◆ What the task asks ◆
State only how many lines contain the string "scene".

◆ Given material ◆
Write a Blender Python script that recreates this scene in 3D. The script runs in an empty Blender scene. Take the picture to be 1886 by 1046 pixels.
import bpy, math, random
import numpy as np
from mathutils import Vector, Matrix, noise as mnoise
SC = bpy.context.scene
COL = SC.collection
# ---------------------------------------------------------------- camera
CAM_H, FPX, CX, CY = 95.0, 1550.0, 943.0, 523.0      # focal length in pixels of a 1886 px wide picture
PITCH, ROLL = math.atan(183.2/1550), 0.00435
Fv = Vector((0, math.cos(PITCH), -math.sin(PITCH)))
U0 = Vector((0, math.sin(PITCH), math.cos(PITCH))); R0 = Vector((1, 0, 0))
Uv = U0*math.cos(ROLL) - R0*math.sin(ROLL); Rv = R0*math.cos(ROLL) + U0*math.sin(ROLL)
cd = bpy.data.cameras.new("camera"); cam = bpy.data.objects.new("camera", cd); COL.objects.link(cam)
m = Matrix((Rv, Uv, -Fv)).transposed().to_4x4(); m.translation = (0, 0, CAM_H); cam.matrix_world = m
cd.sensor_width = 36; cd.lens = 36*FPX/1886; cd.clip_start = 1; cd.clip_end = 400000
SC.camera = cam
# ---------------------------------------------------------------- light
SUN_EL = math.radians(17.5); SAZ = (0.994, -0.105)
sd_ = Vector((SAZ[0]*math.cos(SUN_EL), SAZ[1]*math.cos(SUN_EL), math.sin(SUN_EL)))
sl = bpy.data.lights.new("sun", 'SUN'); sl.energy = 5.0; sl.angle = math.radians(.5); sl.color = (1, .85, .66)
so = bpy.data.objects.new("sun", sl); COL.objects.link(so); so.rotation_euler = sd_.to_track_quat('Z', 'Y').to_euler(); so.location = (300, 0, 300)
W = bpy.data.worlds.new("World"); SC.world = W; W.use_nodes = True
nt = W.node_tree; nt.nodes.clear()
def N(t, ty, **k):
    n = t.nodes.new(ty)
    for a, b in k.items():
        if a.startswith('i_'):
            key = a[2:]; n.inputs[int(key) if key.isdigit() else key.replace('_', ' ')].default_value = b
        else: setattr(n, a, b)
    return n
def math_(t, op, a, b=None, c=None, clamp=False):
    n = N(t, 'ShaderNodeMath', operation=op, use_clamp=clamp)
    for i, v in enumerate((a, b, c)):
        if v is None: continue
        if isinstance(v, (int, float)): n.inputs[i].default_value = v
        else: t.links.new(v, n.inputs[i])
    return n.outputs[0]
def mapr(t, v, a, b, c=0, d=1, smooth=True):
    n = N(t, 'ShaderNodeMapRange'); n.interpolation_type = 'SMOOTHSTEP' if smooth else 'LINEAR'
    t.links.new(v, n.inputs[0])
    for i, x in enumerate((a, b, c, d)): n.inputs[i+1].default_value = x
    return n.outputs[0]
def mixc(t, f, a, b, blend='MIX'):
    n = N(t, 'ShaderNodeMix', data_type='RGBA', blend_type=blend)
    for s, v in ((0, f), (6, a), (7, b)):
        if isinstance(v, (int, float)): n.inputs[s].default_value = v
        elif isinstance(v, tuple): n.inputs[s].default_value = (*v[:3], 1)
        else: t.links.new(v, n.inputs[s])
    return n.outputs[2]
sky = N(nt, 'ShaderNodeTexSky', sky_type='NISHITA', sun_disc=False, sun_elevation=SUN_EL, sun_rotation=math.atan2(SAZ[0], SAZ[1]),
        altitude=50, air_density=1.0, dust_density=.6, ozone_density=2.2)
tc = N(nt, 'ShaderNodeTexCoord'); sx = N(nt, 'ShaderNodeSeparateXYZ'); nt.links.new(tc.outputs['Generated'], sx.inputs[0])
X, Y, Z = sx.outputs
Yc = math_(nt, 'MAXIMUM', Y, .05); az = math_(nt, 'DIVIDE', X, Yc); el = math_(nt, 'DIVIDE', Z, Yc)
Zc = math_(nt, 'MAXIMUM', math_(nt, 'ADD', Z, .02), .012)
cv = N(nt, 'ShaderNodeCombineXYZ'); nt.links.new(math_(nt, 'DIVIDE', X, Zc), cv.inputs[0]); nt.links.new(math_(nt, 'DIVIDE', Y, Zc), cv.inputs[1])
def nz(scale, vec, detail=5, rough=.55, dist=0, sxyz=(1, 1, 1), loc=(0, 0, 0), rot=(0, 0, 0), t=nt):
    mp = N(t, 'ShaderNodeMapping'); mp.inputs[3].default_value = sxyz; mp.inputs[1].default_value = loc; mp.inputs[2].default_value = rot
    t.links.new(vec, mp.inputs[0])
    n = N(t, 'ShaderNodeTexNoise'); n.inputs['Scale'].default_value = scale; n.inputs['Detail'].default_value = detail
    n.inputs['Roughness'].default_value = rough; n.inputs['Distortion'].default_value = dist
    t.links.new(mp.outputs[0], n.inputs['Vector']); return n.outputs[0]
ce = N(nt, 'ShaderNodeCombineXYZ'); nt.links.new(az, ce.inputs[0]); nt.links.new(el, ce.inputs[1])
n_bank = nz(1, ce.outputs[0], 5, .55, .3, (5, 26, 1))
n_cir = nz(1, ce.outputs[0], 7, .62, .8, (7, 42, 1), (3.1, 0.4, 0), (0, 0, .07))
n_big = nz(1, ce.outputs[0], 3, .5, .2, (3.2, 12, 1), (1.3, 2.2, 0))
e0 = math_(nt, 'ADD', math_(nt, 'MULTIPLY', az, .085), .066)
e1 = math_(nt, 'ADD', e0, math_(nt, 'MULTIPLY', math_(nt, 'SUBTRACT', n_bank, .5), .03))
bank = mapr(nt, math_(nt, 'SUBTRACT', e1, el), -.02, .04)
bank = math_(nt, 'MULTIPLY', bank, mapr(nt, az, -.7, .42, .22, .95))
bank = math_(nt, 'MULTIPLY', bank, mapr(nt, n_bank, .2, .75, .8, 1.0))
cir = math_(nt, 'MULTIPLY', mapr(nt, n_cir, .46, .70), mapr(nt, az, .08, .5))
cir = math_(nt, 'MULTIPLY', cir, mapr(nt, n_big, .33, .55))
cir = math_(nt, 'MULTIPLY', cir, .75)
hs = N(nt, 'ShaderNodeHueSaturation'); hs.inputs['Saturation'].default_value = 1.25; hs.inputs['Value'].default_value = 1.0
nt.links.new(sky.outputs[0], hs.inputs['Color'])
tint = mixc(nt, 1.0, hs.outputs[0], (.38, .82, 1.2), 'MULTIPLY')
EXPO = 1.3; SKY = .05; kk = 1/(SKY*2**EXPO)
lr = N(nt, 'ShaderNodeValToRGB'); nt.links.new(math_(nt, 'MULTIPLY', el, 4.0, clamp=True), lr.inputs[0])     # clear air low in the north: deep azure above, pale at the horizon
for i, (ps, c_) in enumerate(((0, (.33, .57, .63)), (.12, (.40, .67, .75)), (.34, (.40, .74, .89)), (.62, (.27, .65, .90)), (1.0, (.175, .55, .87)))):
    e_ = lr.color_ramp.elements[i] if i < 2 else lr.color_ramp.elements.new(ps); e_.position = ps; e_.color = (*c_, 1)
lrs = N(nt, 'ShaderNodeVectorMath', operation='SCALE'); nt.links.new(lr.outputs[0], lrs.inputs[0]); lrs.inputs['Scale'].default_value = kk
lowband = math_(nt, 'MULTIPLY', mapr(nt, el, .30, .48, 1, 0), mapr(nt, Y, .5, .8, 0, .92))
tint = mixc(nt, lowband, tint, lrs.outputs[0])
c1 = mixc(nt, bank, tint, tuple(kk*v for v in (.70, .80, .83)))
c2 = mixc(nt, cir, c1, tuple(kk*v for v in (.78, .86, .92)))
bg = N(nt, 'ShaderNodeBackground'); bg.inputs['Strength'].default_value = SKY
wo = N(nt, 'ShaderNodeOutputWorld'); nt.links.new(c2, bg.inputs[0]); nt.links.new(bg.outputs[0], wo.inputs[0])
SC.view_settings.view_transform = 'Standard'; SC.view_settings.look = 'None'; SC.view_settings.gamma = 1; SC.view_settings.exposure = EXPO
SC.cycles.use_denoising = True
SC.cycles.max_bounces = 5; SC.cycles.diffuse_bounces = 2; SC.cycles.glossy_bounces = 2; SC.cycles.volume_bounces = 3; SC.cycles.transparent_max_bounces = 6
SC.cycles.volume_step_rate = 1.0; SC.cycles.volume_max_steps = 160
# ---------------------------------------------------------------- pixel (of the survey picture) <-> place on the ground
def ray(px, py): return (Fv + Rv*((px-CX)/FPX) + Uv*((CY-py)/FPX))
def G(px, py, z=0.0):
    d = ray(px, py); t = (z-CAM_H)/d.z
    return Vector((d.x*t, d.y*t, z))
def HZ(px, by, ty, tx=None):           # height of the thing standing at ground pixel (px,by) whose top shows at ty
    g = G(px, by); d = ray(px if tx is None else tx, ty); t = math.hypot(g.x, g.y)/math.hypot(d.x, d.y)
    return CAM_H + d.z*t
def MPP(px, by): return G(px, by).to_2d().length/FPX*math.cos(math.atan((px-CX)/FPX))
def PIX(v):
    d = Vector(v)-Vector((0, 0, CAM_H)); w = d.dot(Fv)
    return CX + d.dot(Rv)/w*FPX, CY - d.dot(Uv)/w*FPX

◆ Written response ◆
2